What is required: Reproduce each line exactly. Skip none.

Records provided:
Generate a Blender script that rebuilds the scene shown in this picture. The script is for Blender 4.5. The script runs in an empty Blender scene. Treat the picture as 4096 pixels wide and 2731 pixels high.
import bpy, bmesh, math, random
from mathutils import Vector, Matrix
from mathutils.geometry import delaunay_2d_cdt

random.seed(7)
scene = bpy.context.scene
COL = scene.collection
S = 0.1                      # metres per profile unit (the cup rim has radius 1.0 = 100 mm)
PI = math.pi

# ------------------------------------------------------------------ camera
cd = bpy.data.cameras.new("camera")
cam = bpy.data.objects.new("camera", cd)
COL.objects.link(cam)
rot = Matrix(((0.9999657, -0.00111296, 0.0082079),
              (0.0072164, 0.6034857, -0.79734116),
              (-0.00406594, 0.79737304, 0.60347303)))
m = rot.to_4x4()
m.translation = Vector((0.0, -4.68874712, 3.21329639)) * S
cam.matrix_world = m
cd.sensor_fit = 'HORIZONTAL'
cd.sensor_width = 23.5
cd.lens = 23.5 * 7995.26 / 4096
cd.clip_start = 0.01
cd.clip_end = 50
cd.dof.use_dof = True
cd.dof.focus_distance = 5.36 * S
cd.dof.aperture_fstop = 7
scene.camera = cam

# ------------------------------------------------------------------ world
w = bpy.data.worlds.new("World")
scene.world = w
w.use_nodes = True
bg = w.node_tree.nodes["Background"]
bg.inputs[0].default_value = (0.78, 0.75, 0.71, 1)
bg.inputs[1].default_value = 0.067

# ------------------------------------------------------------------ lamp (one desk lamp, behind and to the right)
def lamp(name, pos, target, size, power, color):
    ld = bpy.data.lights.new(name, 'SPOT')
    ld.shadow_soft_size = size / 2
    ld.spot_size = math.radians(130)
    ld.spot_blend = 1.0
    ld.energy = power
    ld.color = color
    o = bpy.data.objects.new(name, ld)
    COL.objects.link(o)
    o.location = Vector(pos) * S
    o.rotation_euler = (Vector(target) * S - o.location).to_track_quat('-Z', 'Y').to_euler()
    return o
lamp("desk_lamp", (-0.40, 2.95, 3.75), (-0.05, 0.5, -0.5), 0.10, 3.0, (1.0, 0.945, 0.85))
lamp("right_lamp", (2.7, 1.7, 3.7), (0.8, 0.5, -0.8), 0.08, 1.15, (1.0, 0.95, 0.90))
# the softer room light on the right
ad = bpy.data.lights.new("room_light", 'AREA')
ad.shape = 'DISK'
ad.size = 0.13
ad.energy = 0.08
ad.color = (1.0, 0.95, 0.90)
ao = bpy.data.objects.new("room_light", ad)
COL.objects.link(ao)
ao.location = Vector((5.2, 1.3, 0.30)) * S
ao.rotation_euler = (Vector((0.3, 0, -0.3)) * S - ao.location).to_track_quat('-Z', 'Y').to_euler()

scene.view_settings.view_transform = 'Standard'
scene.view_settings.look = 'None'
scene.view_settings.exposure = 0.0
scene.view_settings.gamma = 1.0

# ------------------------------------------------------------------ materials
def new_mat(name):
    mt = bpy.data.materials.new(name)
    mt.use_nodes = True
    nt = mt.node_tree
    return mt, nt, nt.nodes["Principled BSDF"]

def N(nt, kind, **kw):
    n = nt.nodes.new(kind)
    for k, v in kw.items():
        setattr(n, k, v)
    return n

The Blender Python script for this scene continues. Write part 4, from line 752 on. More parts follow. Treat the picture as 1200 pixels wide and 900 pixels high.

Task output:
Generate a Blender script that rebuilds the scene shown in this picture. The script is for Blender 4.5. The script runs in an empty Blender scene. Treat the picture as 4096 pixels wide and 2731 pixels high.
import bpy, bmesh, math, random
from mathutils import Vector, Matrix
from mathutils.geometry import delaunay_2d_cdt

random.seed(7)
scene = bpy.context.scene
COL = scene.collection
S = 0.1                      # metres per profile unit (the cup rim has radius 1.0 = 100 mm)
PI = math.pi

# ------------------------------------------------------------------ camera
cd = bpy.data.cameras.new("camera")
cam = bpy.data.objects.new("camera", cd)
COL.objects.link(cam)
rot = Matrix(((0.9999657, -0.00111296, 0.0082079),
              (0.0072164, 0.6034857, -0.79734116),
              (-0.00406594, 0.79737304, 0.60347303)))
m = rot.to_4x4()
m.translation = Vector((0.0, -4.68874712, 3.21329639)) * S
cam.matrix_world = m
cd.sensor_fit = 'HORIZONTAL'
cd.sensor_width = 23.5
cd.lens = 23.5 * 7995.26 / 4096
cd.clip_start = 0.01
cd.clip_end = 50
cd.dof.use_dof = True
cd.dof.focus_distance = 5.36 * S
cd.dof.aperture_fstop = 7
scene.camera = cam

# ------------------------------------------------------------------ world
w = bpy.data.worlds.new("World")
scene.world = w
w.use_nodes = True
bg = w.node_tree.nodes["Background"]
bg.inputs[0].default_value = (0.78, 0.75, 0.71, 1)
bg.inputs[1].default_value = 0.067

# ------------------------------------------------------------------ lamp (one desk lamp, behind and to the right)
def lamp(name, pos, target, size, power, color):
    ld = bpy.data.lights.new(name, 'SPOT')
    ld.shadow_soft_size = size / 2
    ld.spot_size = math.radians(130)
    ld.spot_blend = 1.0
    ld.energy = power
    ld.color = color
    o = bpy.data.objects.new(name, ld)
    COL.objects.link(o)
    o.location = Vector(pos) * S
    o.rotation_euler = (Vector(target) * S - o.location).to_track_quat('-Z', 'Y').to_euler()
    return o
lamp("desk_lamp", (-0.40, 2.95, 3.75), (-0.05, 0.5, -0.5), 0.10, 3.0, (1.0, 0.945, 0.85))
lamp("right_lamp", (2.7, 1.7, 3.7), (0.8, 0.5, -0.8), 0.08, 1.15, (1.0, 0.95, 0.90))
# the softer room light on the right
ad = bpy.data.lights.new("room_light", 'AREA')
ad.shape = 'DISK'
ad.size = 0.13
ad.energy = 0.08
ad.color = (1.0, 0.95, 0.90)
ao = bpy.data.objects.new("room_light", ad)
COL.objects.link(ao)
ao.location = Vector((5.2, 1.3, 0.30)) * S
ao.rotation_euler = (Vector((0.3, 0, -0.3)) * S - ao.location).to_track_quat('-Z', 'Y').to_euler()

scene.view_settings.view_transform = 'Standard'
scene.view_settings.look = 'None'
scene.view_settings.exposure = 0.0
scene.view_settings.gamma = 1.0

# ------------------------------------------------------------------ materials
def new_mat(name):
    mt = bpy.data.materials.new(name)
    mt.use_nodes = True
    nt = mt.node_tree
    return mt, nt, nt.nodes["Principled BSDF"]

def N(nt, kind, **kw):
    n = nt.nodes.new(kind)
    for k, v in kw.items():
        setattr(n, k, v)
    return n

The Blender Python script for this scene continues. Write part 4, from line 752 on. More parts follow. Treat the picture as 1200 pixels wide and 900 pixels high.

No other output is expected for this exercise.